Data shown:
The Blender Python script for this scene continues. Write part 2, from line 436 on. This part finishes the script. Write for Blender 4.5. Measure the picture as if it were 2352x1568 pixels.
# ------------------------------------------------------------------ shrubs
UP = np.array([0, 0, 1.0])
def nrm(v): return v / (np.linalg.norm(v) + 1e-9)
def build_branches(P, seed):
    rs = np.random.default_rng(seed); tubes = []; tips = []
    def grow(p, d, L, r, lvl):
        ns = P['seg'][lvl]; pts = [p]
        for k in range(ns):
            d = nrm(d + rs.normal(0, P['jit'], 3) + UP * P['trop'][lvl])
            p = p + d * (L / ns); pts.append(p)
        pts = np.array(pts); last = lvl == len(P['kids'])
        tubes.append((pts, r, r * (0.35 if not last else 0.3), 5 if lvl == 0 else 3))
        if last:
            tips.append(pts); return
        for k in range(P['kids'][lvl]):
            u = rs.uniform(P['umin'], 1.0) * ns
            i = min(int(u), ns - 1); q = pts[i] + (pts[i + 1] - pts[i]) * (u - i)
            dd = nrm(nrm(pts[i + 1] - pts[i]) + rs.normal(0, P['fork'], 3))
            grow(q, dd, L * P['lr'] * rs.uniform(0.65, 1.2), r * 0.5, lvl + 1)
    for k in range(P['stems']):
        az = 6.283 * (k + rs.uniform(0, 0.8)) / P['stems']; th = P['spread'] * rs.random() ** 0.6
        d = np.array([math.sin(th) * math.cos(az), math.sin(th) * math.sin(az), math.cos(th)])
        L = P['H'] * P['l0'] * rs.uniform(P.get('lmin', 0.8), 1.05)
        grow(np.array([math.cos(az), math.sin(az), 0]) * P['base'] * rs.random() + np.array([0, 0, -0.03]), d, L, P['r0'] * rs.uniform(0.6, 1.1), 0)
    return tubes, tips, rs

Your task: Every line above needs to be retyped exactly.

Exercise response:
The Blender Python script for this scene continues. Write part 2, from line 436 on. This part finishes the script. Write for Blender 4.5. Measure the picture as if it were 2352x1568 pixels.
# ------------------------------------------------------------------ shrubs
UP = np.array([0, 0, 1.0])
def nrm(v): return v / (np.linalg.norm(v) + 1e-9)
def build_branches(P, seed):
    rs = np.random.default_rng(seed); tubes = []; tips = []
    def grow(p, d, L, r, lvl):
        ns = P['seg'][lvl]; pts = [p]
        for k in range(ns):
            d = nrm(d + rs.normal(0, P['jit'], 3) + UP * P['trop'][lvl])
            p = p + d * (L / ns); pts.append(p)
        pts = np.array(pts); last = lvl == len(P['kids'])
        tubes.append((pts, r, r * (0.35 if not last else 0.3), 5 if lvl == 0 else 3))
        if last:
            tips.append(pts); return
        for k in range(P['kids'][lvl]):
            u = rs.uniform(P['umin'], 1.0) * ns
            i = min(int(u), ns - 1); q = pts[i] + (pts[i + 1] - pts[i]) * (u - i)
            dd = nrm(nrm(pts[i + 1] - pts[i]) + rs.normal(0, P['fork'], 3))
            grow(q, dd, L * P['lr'] * rs.uniform(0.65, 1.2), r * 0.5, lvl + 1)
    for k in range(P['stems']):
        az = 6.283 * (k + rs.uniform(0, 0.8)) / P['stems']; th = P['spread'] * rs.random() ** 0.6
        d = np.array([math.sin(th) * math.cos(az), math.sin(th) * math.sin(az), math.cos(th)])
        L = P['H'] * P['l0'] * rs.uniform(P.get('lmin', 0.8), 1.05)
        grow(np.array([math.cos(az), math.sin(az), 0]) * P['base'] * rs.random() + np.array([0, 0, -0.03]), d, L, P['r0'] * rs.uniform(0.6, 1.1), 0)
    return tubes, tips, rs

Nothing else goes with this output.